__Your task__. List all lines in the material below that contain "scene".

__Data excerpt__.

___

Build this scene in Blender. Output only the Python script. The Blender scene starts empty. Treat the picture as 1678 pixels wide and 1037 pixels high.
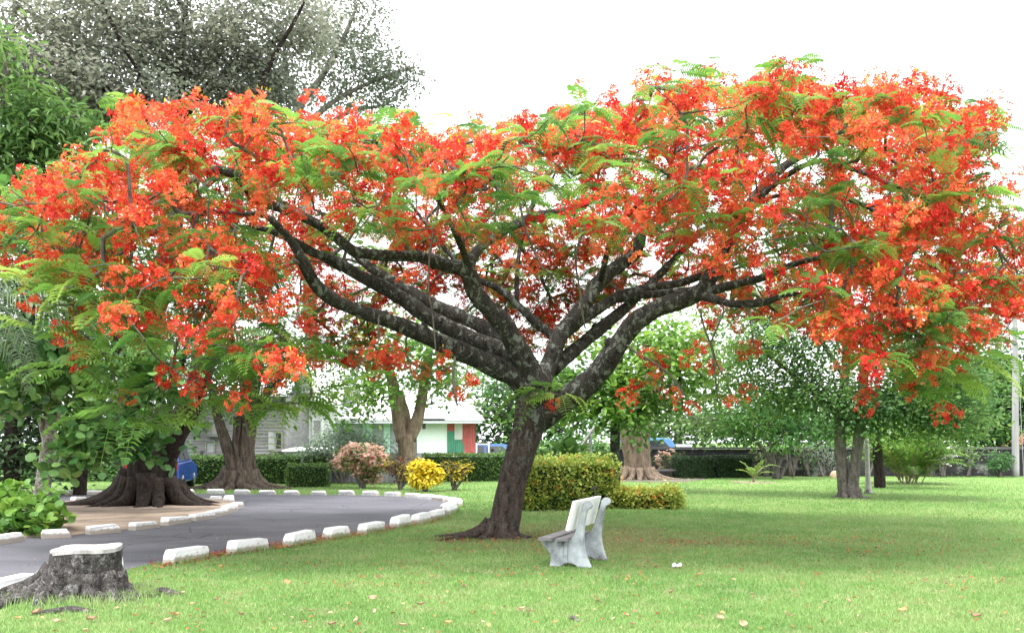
import bpy, math
import numpy as np
R = math.radians
rng = np.random.default_rng(11)
SC = bpy.context.scene
COL = SC.collection
# ------------------------------------------------------------------ camera, sky, sun, exposure
cam_d = bpy.data.cameras.new("camera"); cam = bpy.data.objects.new("camera", cam_d); COL.objects.link(cam)
cam.location = (0, 0, 1.6); cam.rotation_euler = (R(90), 0, 0)
cam_d.lens = 35; cam_d.sensor_width = 36; cam_d.sensor_fit = 'HORIZONTAL'
cam_d.shift_y = 0.1213; cam_d.clip_end = 2000
SC.camera = cam
SUN_EL, SUN_AZ = 74.0, 205.0      # azimuth clockwise from +Y: behind the camera, a little to the left
world = bpy.data.worlds.new("World"); SC.world = world; world.use_nodes = True
wn = world.node_tree; wn.nodes.clear()
sky = wn.nodes.new('ShaderNodeTexSky'); sky.sky_type = 'NISHITA'; sky.sun_disc = False
sky.sun_elevation = R(SUN_EL); sky.sun_rotation = R(SUN_AZ); sky.air_density = 1.5; sky.dust_density = 6.0
hs = wn.nodes.new('ShaderNodeHueSaturation'); hs.inputs['Saturation'].default_value = 0.22; hs.inputs['Value'].default_value = 1.5
bg = wn.nodes.new('ShaderNodeBackground'); bg.inputs['Strength'].default_value = 0.15
wo = wn.nodes.new('ShaderNodeOutputWorld')
wn.links.new(sky.outputs[0], hs.inputs['Color']); cl = wn.nodes.new('ShaderNodeMix'); cl.data_type = 'RGBA'; cl.inputs[0].default_value = .7; cl.inputs[7].default_value = (7.2, 7.35, 7.6, 1)   # bright cloud cover over the clear sky
wn.links.new(hs.outputs[0], cl.inputs[6]); wn.links.new(cl.outputs[2], bg.inputs[0]); wn.links.new(bg.outputs[0], wo.inputs[0])
sun_d = bpy.data.lights.new("sun", 'SUN'); sun_d.energy = 1.5; sun_d.angle = R(14); sun_d.color = (1, .97, .92)
sun = bpy.data.objects.new("sun", sun_d); COL.objects.link(sun)
sun.rotation_euler = (R(90 - SUN_EL), 0, R(180 - SUN_AZ))
SC.view_settings.view_transform = 'Standard'; SC.view_settings.look = 'None'
SC.view_settings.exposure = 1.82; SC.view_settings.gamma = 1
SC.render.engine = 'CYCLES'
cy = SC.cycles; cy.max_bounces = 7; cy.diffuse_bounces = 4; cy.glossy_bounces = 2; cy.transmission_bounces = 5; cy.transparent_max_bounces = 4
# ------------------------------------------------------------------ pixel -> place helpers (measured on the photograph)
FPX, HOR, CX, EYE = 1631.0, 722.0, 839.0, 1.6
def P(px, py, Y): return np.array([(px - CX) * Y / FPX, Y, EYE - (py - HOR) * Y / FPX])
def G(px, py): return P(px, py, FPX * EYE / (py - HOR))
def GY(px, Y): return np.array([(px - CX) * Y / FPX, Y, 0.0])
def U(n=1, a=0., b=1.): return rng.uniform(a, b, n)
_wf = [(rng.normal(size=3), rng.uniform(0, 6.28)) for _ in range(8)]
def wob(V, f=1.0):
    s = 0
    for k, (d, p) in enumerate(_wf): s = s + np.sin(V @ (d * f * (1 + .35 * k)) + p) / (1 + .35 * k)
    return s / 3.0
# ------------------------------------------------------------------ materials
def new_mat(name):
    m = bpy.data.materials.new(name); m.use_nodes = True
    nt = m.node_tree; b = nt.nodes['Principled BSDF']; b.inputs['Specular IOR Level'].default_value = .3
    return m, nt, b
def ramp(nt, stops):
    r = nt.nodes.new('ShaderNodeValToRGB'); e = r.color_ramp.elements
    while len(e) > 2: e.remove(e[-1])
    for i, (p, c) in enumerate(stops):
        el = e[i] if i < 2 else e.new(p)
        el.position = p; el.color = (*c, 1)
    return r
def noise(nt, scale, detail=4, stretch=(1, 1, 1), rough=.6, dist=0., coord='Object'):
    tc = nt.nodes.new('ShaderNodeTexCoord'); mp = nt.nodes.new('ShaderNodeMapping'); mp.inputs['Scale'].default_value = stretch
    n = nt.nodes.new('ShaderNodeTexNoise'); n.inputs['Scale'].default_value = scale; n.inputs['Detail'].default_value = detail
    n.inputs['Roughness'].default_value = rough; n.inputs['Distortion'].default_value = dist
    nt.links.new(tc.outputs[coord], mp.inputs[0]); nt.links.new(mp.outputs[0], n.inputs['Vector'])
    return n
def mixc(nt, fac, a, b, mode='MIX'):
    m = nt.nodes.new('ShaderNodeMix'); m.data_type = 'RGBA'; m.blend_type = mode
    if isinstance(fac, (int, float)): m.inputs[0].default_value = fac
    else: nt.links.new(fac, m.inputs[0])
    for s, v in ((6, a), (7, b)):
        if isinstance(v, tuple): m.inputs[s].default_value = (*v, 1)
        else: nt.links.new(v, m.inputs[s])
    return m.outputs[2]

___

__Expected output__.
Build this scene in Blender. Output only the Python script. The Blender scene starts empty. Treat the picture as 1678 pixels wide and 1037 pixels high.
SC = bpy.context.scene